• Dataset content:
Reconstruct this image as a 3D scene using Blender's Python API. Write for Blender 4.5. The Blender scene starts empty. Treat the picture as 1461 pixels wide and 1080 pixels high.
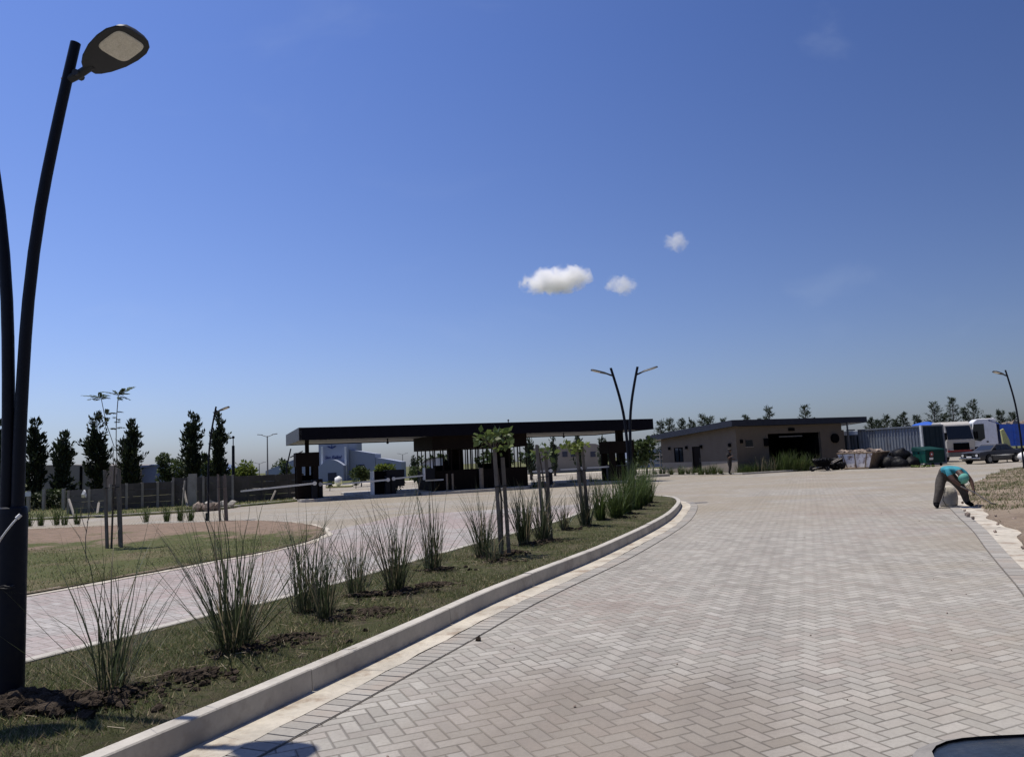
import bpy, bmesh, math, random
import numpy as np
from mathutils import Vector, Matrix
R = math.radians
sc = bpy.context.scene
COL = sc.collection
rnd = random.Random(7)

# ------------------------------------------------------------------ camera
W, Hh, F, HC = 1461., 1080., 1080., 1.7
PIT, ROL = R(6.25), R(-2.6)
cam = bpy.data.cameras.new('camera')
cam.sensor_fit = 'HORIZONTAL'; cam.sensor_width = 36.0; cam.lens = 36.0 * F / W
cam.clip_start = 0.05; cam.clip_end = 6000
camo = bpy.data.objects.new('camera', cam); COL.objects.link(camo)
camo.matrix_world = Matrix.Translation((0, 0, HC)) @ Matrix.Rotation(R(90) + PIT, 4, 'X') @ Matrix.Rotation(ROL, 4, 'Z')
sc.camera = camo
_fw = np.array([0, math.cos(PIT), math.sin(PIT)]); _u0 = np.array([0, -math.sin(PIT), math.cos(PIT)])
_rt = np.array([math.cos(ROL), 0, 0]) + _u0 * math.sin(ROL)
_up = np.array([-math.sin(ROL), 0, 0]) + _u0 * math.cos(ROL)
def ray(x, y): return _rt * (x - 730.5) / F + _up * (540. - y) / F + _fw
def g(x, y, z=0.):
    d = ray(x, y); t = (z - HC) / d[2]; return Vector((d[0] * t, d[1] * t, z))
def at(x, y, Y):
    d = ray(x, y); t = Y / d[1]; return Vector((d[0] * t, Y, HC + d[2] * t))
def hor(x): return 658.4 - (x - 730.5) * 0.0454
def ztop(x, y, Y): return at(x, y, Y).z

# ------------------------------------------------------------------ materials
class NT:
    def __init__(s, name):
        s.m = bpy.data.materials.new(name); s.m.use_nodes = True
        s.t = s.m.node_tree; s.n = s.t.nodes; s.l = s.t.links
        s.p = s.n['Principled BSDF']
    def new(s, typ, **kw):
        n = s.n.new(typ)
        for k, v in kw.items(): setattr(n, k, v)
        return n
    def put(s, sock, v):
        if isinstance(v, (int, float)): sock.default_value = v
        elif isinstance(v, (tuple, list)): sock.default_value = v if len(v) == len(sock.default_value) else tuple(v) + (1,)
        else: s.l.new(v, sock)
    def math(s, op, a, b=None, c=None):
        n = s.new('ShaderNodeMath', operation=op)
        s.put(n.inputs[0], a)
        if b is not None: s.put(n.inputs[1], b)
        if c is not None: s.put(n.inputs[2], c)
        return n.outputs[0]
    def mix(s, f, a, b, bt='MIX'):
        n = s.new('ShaderNodeMix', data_type='RGBA', blend_type=bt)
        s.put(n.inputs[0], f); s.put(n.inputs[6], a); s.put(n.inputs[7], b)
        return n.outputs[2]
    def noise(s, vec, scale, detail=5, rough=.55, dist=0., dim='3D'):
        n = s.new('ShaderNodeTexNoise', noise_dimensions=dim)
        if vec is not None: s.l.new(vec, n.inputs['Vector'])
        n.inputs['Scale'].default_value = scale; n.inputs['Detail'].default_value = detail
        n.inputs['Roughness'].default_value = rough; n.inputs['Distortion'].default_value = dist
        return n.outputs[0]
    def ramp(s, f, lo, hi, a=0., b=1., smooth=True):
        n = s.new('ShaderNodeMapRange', interpolation_type='SMOOTHSTEP' if smooth else 'LINEAR')
        s.put(n.inputs[0], f); n.inputs[1].default_value = lo; n.inputs[2].default_value = hi
        n.inputs[3].default_value = a; n.inputs[4].default_value = b
        return n.outputs[0]
    def bump(s, h, dist, strength=1.):
        n = s.new('ShaderNodeBump'); n.inputs['Distance'].default_value = dist; n.inputs['Strength'].default_value = strength
        s.l.new(h, n.inputs['Height']); return n.outputs[0]
    def pos(s): return s.new('ShaderNodeNewGeometry').outputs['Position']
    def obj(s): return s.new('ShaderNodeTexCoord').outputs['Object']
    def isl(s): return s.new('ShaderNodeNewGeometry').outputs['Random Per Island']
    def mapped(s, v, scale):
        n = s.new('ShaderNodeMapping'); s.l.new(v, n.inputs[0]); n.inputs['Scale'].default_value = scale; return n.outputs[0]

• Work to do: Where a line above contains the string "scene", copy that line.

• Worked solution:
Reconstruct this image as a 3D scene using Blender's Python API. Write for Blender 4.5. The Blender scene starts empty. Treat the picture as 1461 pixels wide and 1080 pixels high.
sc = bpy.context.scene